-- Start Provided material --
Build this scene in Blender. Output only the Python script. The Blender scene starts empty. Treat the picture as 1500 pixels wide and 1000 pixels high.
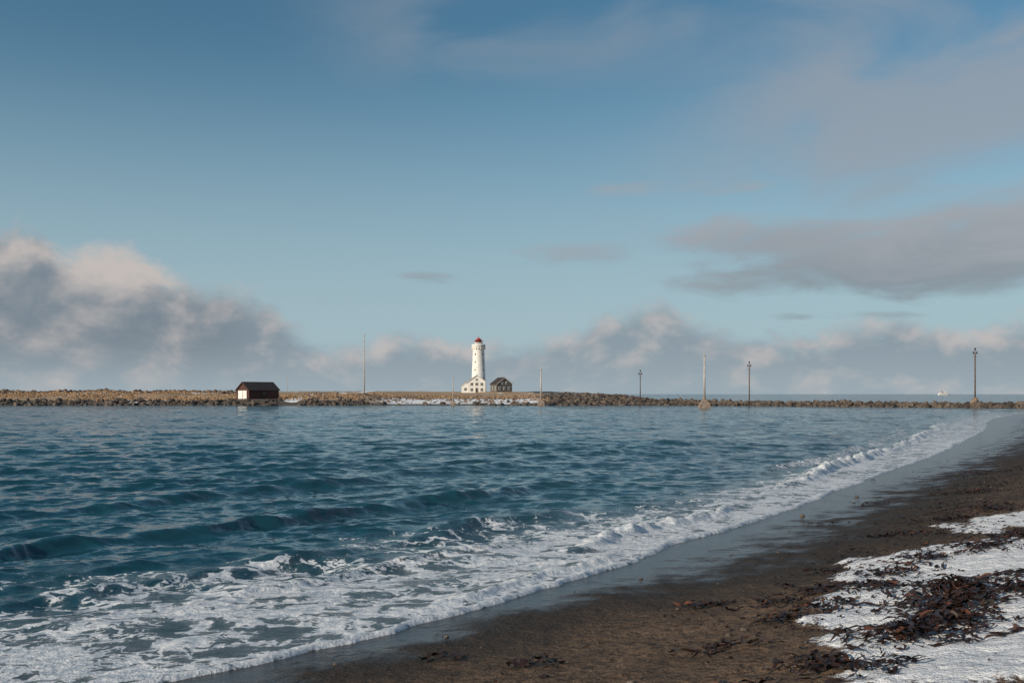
import bpy, math, random
import numpy as np
from mathutils import Vector, Matrix
rng=np.random.default_rng(7); random.seed(7)
scene=bpy.context.scene
F32=np.float32
# ------------------------------------------------------------------ numpy noise
TAB=rng.random((256,256)).astype(F32)
def vn(x,y):
    x=np.asarray(x,dtype=np.float64); y=np.asarray(y,dtype=np.float64)
    xi=np.floor(x).astype(np.int64); yi=np.floor(y).astype(np.int64)
    fx=x-xi; fy=y-yi
    u=fx*fx*(3-2*fx); v=fy*fy*(3-2*fy)
    x0=xi&255; x1=(xi+1)&255; y0=yi&255; y1=(yi+1)&255
    return (TAB[x0,y0]*(1-u)+TAB[x1,y0]*u)*(1-v)+(TAB[x0,y1]*(1-u)+TAB[x1,y1]*u)*v
def fbm(x,y,o=4,g=.5):
    t=0;a=1;w=0
    for i in range(o):
        t=t+a*vn(x+17.3*i,y+9.1*i); w+=a; a*=g
        x,y=(x*.8-y*.6)*2.03,(x*.6+y*.8)*2.03
    return t/w
def sst(a,b,x):
    t=np.clip((x-a)/(b-a),0,1); return t*t*(3-2*t)
# ------------------------------------------------------------------ shoreline
SP=[(-90,-70),(-60,-40),(-25,-9.5),(-14,.6),(-8,6.3),(-3.76,10.34),(-1.86,12.3),(.1,14.93),(2.1,17.6),(3.44,20.1),(5.6,23.3),
 (9.86,30.6),(14.6,38.7),(22.8,52.7),(39,82.5),(60.8,125),(92,172),(125,200),(170,215),(230,230),(310,246),(420,265)]
def catmull(P,n=6):
    P=[np.array(p,float) for p in P]; out=[]
    P=[2*P[0]-P[1]]+P+[2*P[-1]-P[-2]]
    for i in range(1,len(P)-2):
        for k in range(n):
            t=k/n
            out.append(.5*((2*P[i])+(-P[i-1]+P[i+1])*t+(2*P[i-1]-5*P[i]+4*P[i+1]-P[i+2])*t*t+(-P[i-1]+3*P[i]-3*P[i+1]+P[i+2])*t**3))
    out.append(P[-2]); return np.array(out)
SC=np.concatenate([[(-4000,-3200)],catmull(SP),[(9000,1500)]])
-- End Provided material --
▶ _Requirements_:
Repeat all the data as it stands, dropping any images it holds.

▶ _Complete response_:
Build this scene in Blender. Output only the Python script. The Blender scene starts empty. Treat the picture as 1500 pixels wide and 1000 pixels high.
import bpy, math, random
import numpy as np
from mathutils import Vector, Matrix
rng=np.random.default_rng(7); random.seed(7)
scene=bpy.context.scene
F32=np.float32
# ------------------------------------------------------------------ numpy noise
TAB=rng.random((256,256)).astype(F32)
def vn(x,y):
    x=np.asarray(x,dtype=np.float64); y=np.asarray(y,dtype=np.float64)
    xi=np.floor(x).astype(np.int64); yi=np.floor(y).astype(np.int64)
    fx=x-xi; fy=y-yi
    u=fx*fx*(3-2*fx); v=fy*fy*(3-2*fy)
    x0=xi&255; x1=(xi+1)&255; y0=yi&255; y1=(yi+1)&255
    return (TAB[x0,y0]*(1-u)+TAB[x1,y0]*u)*(1-v)+(TAB[x0,y1]*(1-u)+TAB[x1,y1]*u)*v
def fbm(x,y,o=4,g=.5):
    t=0;a=1;w=0
    for i in range(o):
        t=t+a*vn(x+17.3*i,y+9.1*i); w+=a; a*=g
        x,y=(x*.8-y*.6)*2.03,(x*.6+y*.8)*2.03
    return t/w
def sst(a,b,x):
    t=np.clip((x-a)/(b-a),0,1); return t*t*(3-2*t)
# ------------------------------------------------------------------ shoreline
SP=[(-90,-70),(-60,-40),(-25,-9.5),(-14,.6),(-8,6.3),(-3.76,10.34),(-1.86,12.3),(.1,14.93),(2.1,17.6),(3.44,20.1),(5.6,23.3),
 (9.86,30.6),(14.6,38.7),(22.8,52.7),(39,82.5),(60.8,125),(92,172),(125,200),(170,215),(230,230),(310,246),(420,265)]
def catmull(P,n=6):
    P=[np.array(p,float) for p in P]; out=[]
    P=[2*P[0]-P[1]]+P+[2*P[-1]-P[-2]]
    for i in range(1,len(P)-2):
        for k in range(n):
            t=k/n
            out.append(.5*((2*P[i])+(-P[i-1]+P[i+1])*t+(2*P[i-1]-5*P[i]+4*P[i+1]-P[i+2])*t*t+(-P[i-1]+3*P[i]-3*P[i+1]+P[i+2])*t**3))
    out.append(P[-2]); return np.array(out)
SC=np.concatenate([[(-4000,-3200)],catmull(SP),[(9000,1500)]])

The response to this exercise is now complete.